We note how he combines the sublime with the practical—highest vision of
the future with the most pressing command for the present—love and good works;
a beautiful all sufficient combination—love and good works. How do we provoke
any one to love and to good works? To provoke is to stir up to activity, either
for good or otherwise. We provoke to love and to good works by manifesting love
and good works. Love begets love and nothing else will. Love can not be
commanded; it must be taught, manifested, exemplified.
There is no point in
merely preaching these things; we must
manifest them, praying that God will provide vessels for picking up the
radiations and carrying them on.

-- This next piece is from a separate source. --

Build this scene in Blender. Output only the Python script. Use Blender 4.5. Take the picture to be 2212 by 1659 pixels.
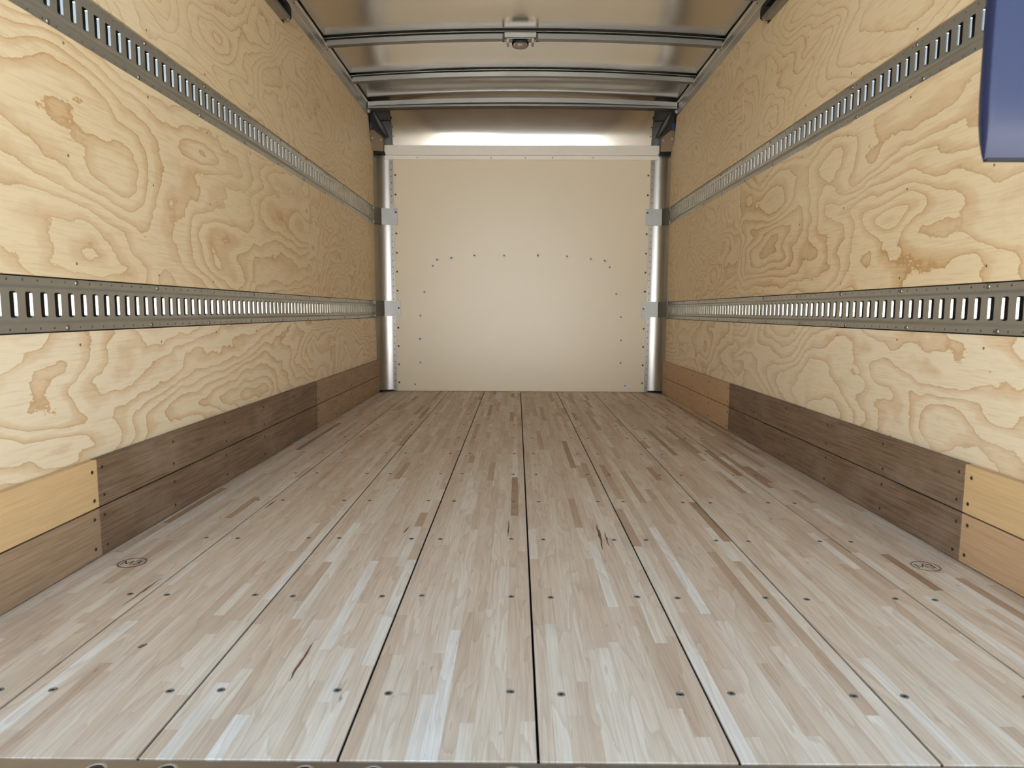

Paul continues: “Not forsaking the assembling
of ourselves together.” This is vital, and it does not just mean Sunday
morning; it must be an eager, constant, basic way of life. “Not
forsaking the assembling of ourselves together” (Heb. 10:25). If we do not
assemble when there is opportunity to assemble—Sunday morning, Sunday evening, mid-week,
(let us speak frankly) we are the most blind and foolish of all blind fools.
What do we think the way of life is? A once-a-week ritual, like Christendom?
Indeed many in the assemblies of Christendom could put us to shame. If our
heart is not with the ecclesial activities always and our bodies whenever
possible, we are living a lie and deceiving ourselves. “Not forsaking the
assembling of yourselves together … but exhorting one another, and so much the
more, as ye see the day approaching.”
Earlier in the Epistle (Heb. 3:13) he
says, “Exhort one another daily.” Now he says, “…as the day
approaching,” and certainly we are at that era. “So much the more,”
we should bear this in mind, in case we feel that a couple of evenings a week
is too much to interfere with our personal pleasure or worldly activities. To
the real children of God—those few whom He will acknowledge in the end—the
Truth is their whole life—daily, hourly, constantly. They always abound in the
work of the Lord. Their heart is always in the Truth and the brotherhood. They
grieve when they have to miss any ecclesial activity, knowing that the body
needs all its members to be healthy and to function.
Let us prayerfully strive to be
among the few chosen from the many that are called.